Interacting With The Game
Virtually any plugin will eventually want to interact with the game itself in some capacity, be it to respond to certain events or to make decisions depending on what's happening in the game. This can take a few different paths, each depending on a developer's intent and what they want to do.
In general, developers are encouraged to use the following priority for game-based interactions:
- Where possible, use Dalamud provided APIs to interact with the game. These are generally the safest way to work with the game, and provides stable APIs that won't change outside of API bumps. The Dalamud APIs also may wrap or abstract away complex or annoying concepts into simpler to use patterns, as well as provide certain protections to ensure that invalid data doesn't affect the game as much. These methods tend to be well-documented and are easy to work with.
- If the Dalamud API does not expose the behavior required, developers can consume the Client Structs project. This is shipped with Dalamud and effectively allows plugins to use the game as a library. It provides relatively easy access to the game's code and structures, although it will often use pointers and other unsafe code, so developers are responsible for their own safety.

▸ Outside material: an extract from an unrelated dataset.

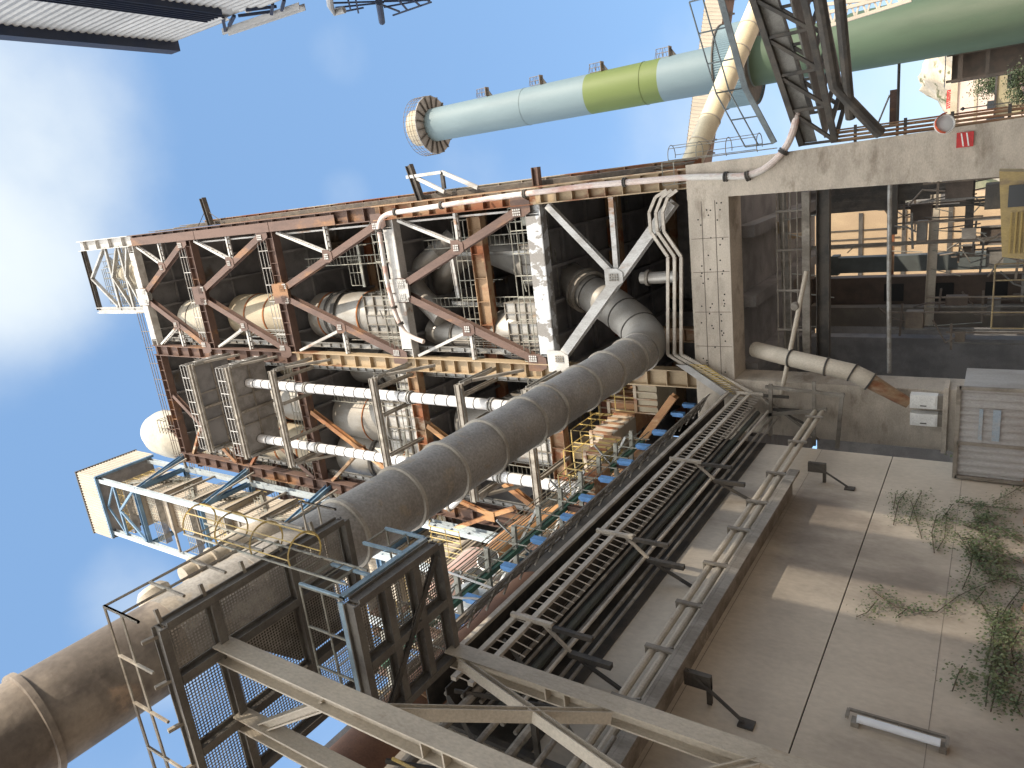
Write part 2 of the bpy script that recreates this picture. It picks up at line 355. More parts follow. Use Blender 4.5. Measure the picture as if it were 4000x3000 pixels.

- If the Client Structs project does not expose the requisite behavior, Dalamud offers escape hatches in the form of the ability to work with raw memory and raw functions, allowing plugins to read information from undocumented structures and call or hook methods using their signatures or other references.
Most plugins will stay firmly in the realm of stages 1 and 2, with stage 3 being used for novel concepts that have yet to be reverse engineered or fully understood. Where possible, plugin developers who do reverse engineering as part of their plugin development are encouraged to contribute their findings back to the Client Structs project, so that other developers may use them in the future.
This section won't explain how to use Dalamud-provided APIs to interact with the game, as they're all otherwise documented and hopefully accessible. Instead, it will focus on the more advanced concepts; that is, where the Dalamud API doesn't quite reach.